@Ishayoe: Unfortunately, not correct. I still have occasional nightmares from program 1’s greatest failure in this specific regard. Takralus (and possibly other blues as well) actually had to permanently ban some people for extreme rules violations (both on forums and ingame).
There are (after tomorrow morning, if the connections succeed) by my count 37 English normal realms left (36 if you wish to see the 3-way connection as full Portuguese and therefore not count). Out those four (Silvermoon, Draenor, Kazzak and Twisting Nether) are extremely unlikely to get connected to anything. If we then exclude the four I mentioned earlier, we are left with 29. Because any of them is a potential connection target, we might go down to as low as 14 (13 “pairs” and one “3-way”) or if there are more “3-ways”, even less.

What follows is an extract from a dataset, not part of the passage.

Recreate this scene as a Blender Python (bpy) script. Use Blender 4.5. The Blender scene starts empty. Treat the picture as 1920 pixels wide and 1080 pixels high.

Let me see then, sufficiently significant numbers of native speakers to form a real or perceived majority on a realm… Finnish (2), Norwegian, Danish, Dutch (2+), Turkish, Greek… That is 8+ out… leaving six or less… Then quite a few languages, where I am not sure on numbers… Hungarian, Croatian, Bulgarian, Ukranian, Romanian, Arabic, Estonian, Lithuanian, Latvian, Serbian, etc… Let’s assume all of them fit on two. That leaves a maximum of four connected realm groups where English might be the majority native language.
I excluded Swedish, Polish, Czech and Slovak due to the four earlier mentions. I also left out Russian, Italian, German, French and Spanish, because they have the option of using their own realms.
As for the third point… Considering the fact that the connection program is barely started, I guess I am left with few other options than to wish you and others moving out happy days on Silvermoon (for alliance) or Draenor (for horde). Actually paying for any other move option is too “risky” for the time being (my subjective opinion only, of course, but worth considering during your meeting tomorrow…).
Oh well, I guess we just have to agree to disagree on this point. I am not that interested in whether some majority is official or unofficial, if it exists in reality. And luckily, as Shopkeeper, I have been blessed with the possibility of learning multiple foreign languages in addition to my native Finnish and Swedish (Finland is officially bi-lingual (though a few variants of Lappish are also taught) and a minimum of one foreign language is compulsory, so even though skills vary wildly, effectively all young Finns above the age of 16 are at least partially tri-lingual (or more)).